Writer-directors Kevin Ignatius and Nick Psinakis craft an apparently standard ‘curse’ scenario – in Silvercreek, a small Pennsylvania college town, ghost girl Clara Miller (April Clark) visits death on the unfaithful in what appear to be a string of suicides – with uncommon skill and subtlety in Cheat.
Protagonist Maeve Johnson (Corin Clay) moves into a room vacated by a recent ‘suicide’ and becomes uneasily close to the dead girl’s father Charlie Walker (Michael Thyer) and best friend Lydia (Danielle Grotsky) – then drawn into investigating a mystery which goes back to the 19th century. The curse becomes more personal when she sleeps with the married, grieving Charlie – and both of them wind up classified as cheats on Clara’s to-be-killed list … along, apparently, with most of the rest of the town, since definitions of fidelity have changed since Clara’s day and some folk sense that they’ve imperfectly understood the curse. Clara is a familiar spook – a glum girl in a white dress – but has some eccentric traits – it’s suggested she disguises her killings as suicide because she doesn’t want to get caught – and visits troubling, ambiguous (but bloody) fates on her victims.
With its well-observed small town setting – at once folksy and chilly – and echoes of 1970s horror highlights like Messiah of Evil (referenced in a creepy cinema auditorium scene) and Let’s Scare Jessica to Death, Cheat has a rough-hewn, throwback feel but also taps into recent creepypasta urban legend variants.
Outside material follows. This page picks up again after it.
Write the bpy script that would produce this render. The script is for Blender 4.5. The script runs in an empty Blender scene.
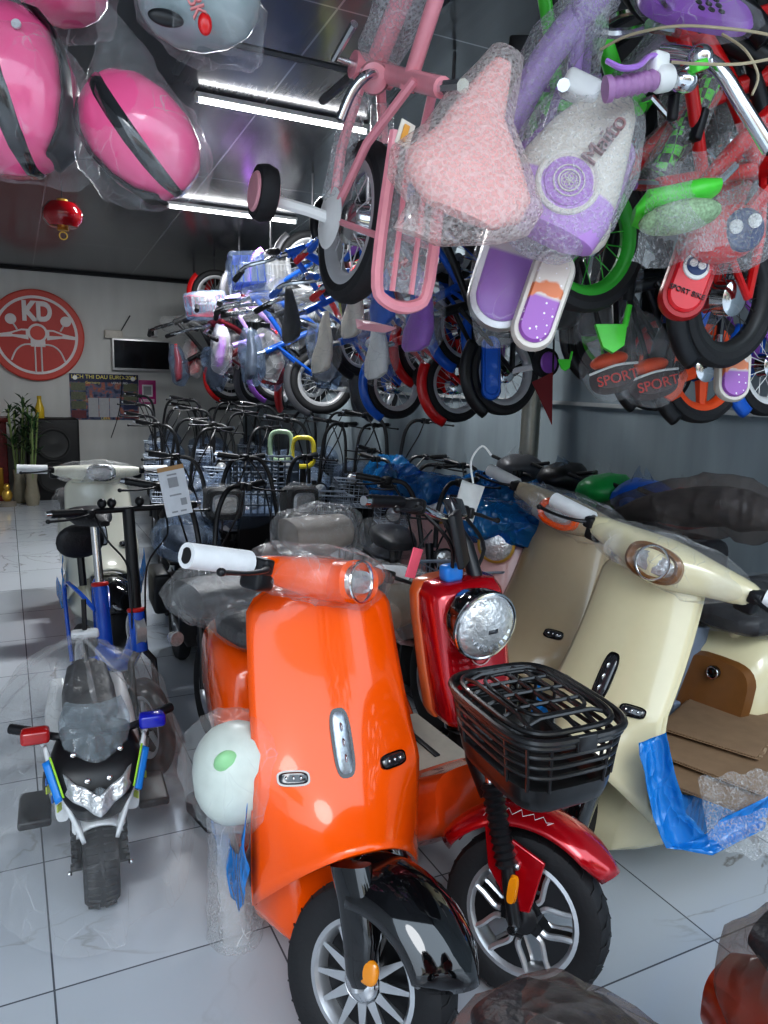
import bpy, bmesh, math, random
from mathutils import Vector, Matrix, Euler, noise
random.seed(7)
PI = math.pi
scene = bpy.context.scene
col = scene.collection
V = Vector

# ------------------------------------------------------------------ camera
F = 760.0; H = 1.63
_y = math.radians(26.5506); _p = math.radians(9.7039); _r = math.radians(1.8)
FWD = V((math.sin(_y)*math.cos(_p), math.cos(_y)*math.cos(_p), -math.sin(_p)))
_r0 = V((math.cos(_y), -math.sin(_y), 0)); _u0 = V((math.sin(_y)*math.sin(_p), math.cos(_y)*math.sin(_p), math.cos(_p)))
RT = _r0*math.cos(_r) + _u0*math.sin(_r); UP = -_r0*math.sin(_r) + _u0*math.cos(_r)
def at(x, y, z):          # survey helper: point seen at pixel x,y at distance z along the view
    return V((0, 0, H)) + (FWD + RT*((x-384)/F) - UP*((y-512)/F))*z
def at_y(x, y, Y):
    d = at(x, y, 1) - V((0, 0, H)); return V((0, 0, H)) + d*(Y/d.y)
def at_x(x, y, X):
    d = at(x, y, 1) - V((0, 0, H)); return V((0, 0, H)) + d*(X/d.x)
cam = bpy.data.cameras.new('camera'); co = bpy.data.objects.new('camera', cam); col.objects.link(co)
cam.sensor_fit = 'VERTICAL'; cam.sensor_height = 24; cam.lens = 24*F/1024; cam.clip_start = 0.05
m3 = Matrix((RT, UP, -FWD)).transposed()
co.matrix_world = Matrix.Translation((0, 0, H)) @ m3.to_4x4()
scene.camera = co

# ------------------------------------------------------------------ materials
MC = {}
def newmat(name):
    m = bpy.data.materials.new(name); m.use_nodes = True
    nt = m.node_tree; nt.nodes.clear()
    out = nt.nodes.new('ShaderNodeOutputMaterial')
    return m, nt, out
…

It has shocks and scares and a nice gathering atmosphere of dread, but takes a lot of care with characters – all, of course, have to be cheats of some kind or other, and often act in an ill-advised manner, but they feel real, unpredictable and fresh, asking us to invest in the question of whether or not they deserve to die. The plot follows the usual beats – awareness of the curse, preliminary victims, main characters under threat of death, attempts to end the supernatural reign of terror (Clara is a physical presence, which may be her weakness), and several more twists to follow. I’d suspect the ending will be an ask for some audiences – it’s the kind of thing which prompts the literal-minded to put together ‘the end of Cheat – explained’ posts to satisfy search engine parameters – but it struck me as a perfect, unsettling note.